El mundo está presenciando un cambio en las características y modalidades del empleo. El paso de una etapa industrial a lo que ha dado en llamarse la etapa postindustrial aún está originando en los países desarrollados mutaciones a las que podría encontrársele equivalencia o analogía con los profundos cambios que, en su momento, conllevó la Revolución Industrial. Tal como entonces están apareciendo los desajustes, rigideces, rechazos y tragedias personales de difícil asimilación en el corto plazo. No cabe duda que, al final de esta etapa, la sociedad toda se ajustará a las nuevas características estructurales que está asumiendo la producción y el empleo. Pero el camino de transición no resulta fácil. No puede suponerse y tanto menos pretenderse que, mientras evoluciona la estructura del sistema productivo y se apoya y estimula el cambio, se aspire a que la ocupación, en su nivel y estructura, las formas de trabajar y las formas de organizarse los trabajadores, no sufran los embates de esas mismas transformaciones y mantengan los viejos y superados patrones del pasado.
Resulta por lo menos paradójico que, mientras por un lado se percibe que los cambios constituyen verdaderas rupturas que van modificando en forma irreversible a la sociedad y a la forma de vida de la población, por otro no se acepte tal irreversibilidad cuando se enfoca la cuestión del empleo y, en tal caso, se procure recurrir a analogías con el pasado qué pretenden asegurar la promesa de un retorno a los patrones familiares.
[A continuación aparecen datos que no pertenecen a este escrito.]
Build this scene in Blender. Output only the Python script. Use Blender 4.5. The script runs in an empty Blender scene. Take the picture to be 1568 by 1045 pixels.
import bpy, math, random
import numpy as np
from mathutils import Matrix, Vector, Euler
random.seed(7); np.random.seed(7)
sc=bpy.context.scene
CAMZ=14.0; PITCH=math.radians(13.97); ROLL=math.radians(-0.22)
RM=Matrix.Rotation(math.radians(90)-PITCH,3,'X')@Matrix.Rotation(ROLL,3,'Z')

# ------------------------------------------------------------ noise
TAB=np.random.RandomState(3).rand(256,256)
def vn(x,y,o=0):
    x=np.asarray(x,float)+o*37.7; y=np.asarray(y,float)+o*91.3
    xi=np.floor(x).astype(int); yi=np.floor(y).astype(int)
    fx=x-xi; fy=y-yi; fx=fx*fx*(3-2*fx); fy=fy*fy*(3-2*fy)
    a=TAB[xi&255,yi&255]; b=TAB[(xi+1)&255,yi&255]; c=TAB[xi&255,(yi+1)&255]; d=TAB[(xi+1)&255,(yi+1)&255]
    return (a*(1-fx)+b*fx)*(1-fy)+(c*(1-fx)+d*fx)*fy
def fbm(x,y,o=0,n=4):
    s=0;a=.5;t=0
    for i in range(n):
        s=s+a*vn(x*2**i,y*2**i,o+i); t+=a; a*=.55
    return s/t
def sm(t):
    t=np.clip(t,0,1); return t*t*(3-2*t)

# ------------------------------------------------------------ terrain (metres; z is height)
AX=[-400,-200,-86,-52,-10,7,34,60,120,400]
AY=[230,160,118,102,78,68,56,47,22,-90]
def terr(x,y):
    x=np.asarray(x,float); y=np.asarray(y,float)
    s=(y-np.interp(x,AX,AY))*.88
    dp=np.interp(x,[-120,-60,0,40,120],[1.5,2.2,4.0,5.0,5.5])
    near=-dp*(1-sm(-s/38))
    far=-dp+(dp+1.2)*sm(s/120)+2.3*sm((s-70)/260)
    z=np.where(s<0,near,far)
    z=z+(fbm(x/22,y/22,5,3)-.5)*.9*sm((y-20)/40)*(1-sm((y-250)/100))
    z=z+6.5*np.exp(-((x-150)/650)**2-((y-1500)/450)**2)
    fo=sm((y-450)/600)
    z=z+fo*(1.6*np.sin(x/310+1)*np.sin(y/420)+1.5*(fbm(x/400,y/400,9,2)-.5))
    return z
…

Es así como suele recurrirse a referencias a la capacidad dinámica demostrada, en otros momentos, por distintas sociedades que fueron creando nuevos empleos para una fuerza de trabajo creciente, mientras se iban adaptando a los asombrosos cambios estructurales y tecnológicos derivados del proceso de industrialización.
Como consecuencia de esta actitud dual el objetivo tradicional de pleno empleo sigue siendo uno de los compromisos asumidos por sociedades y gobiernos.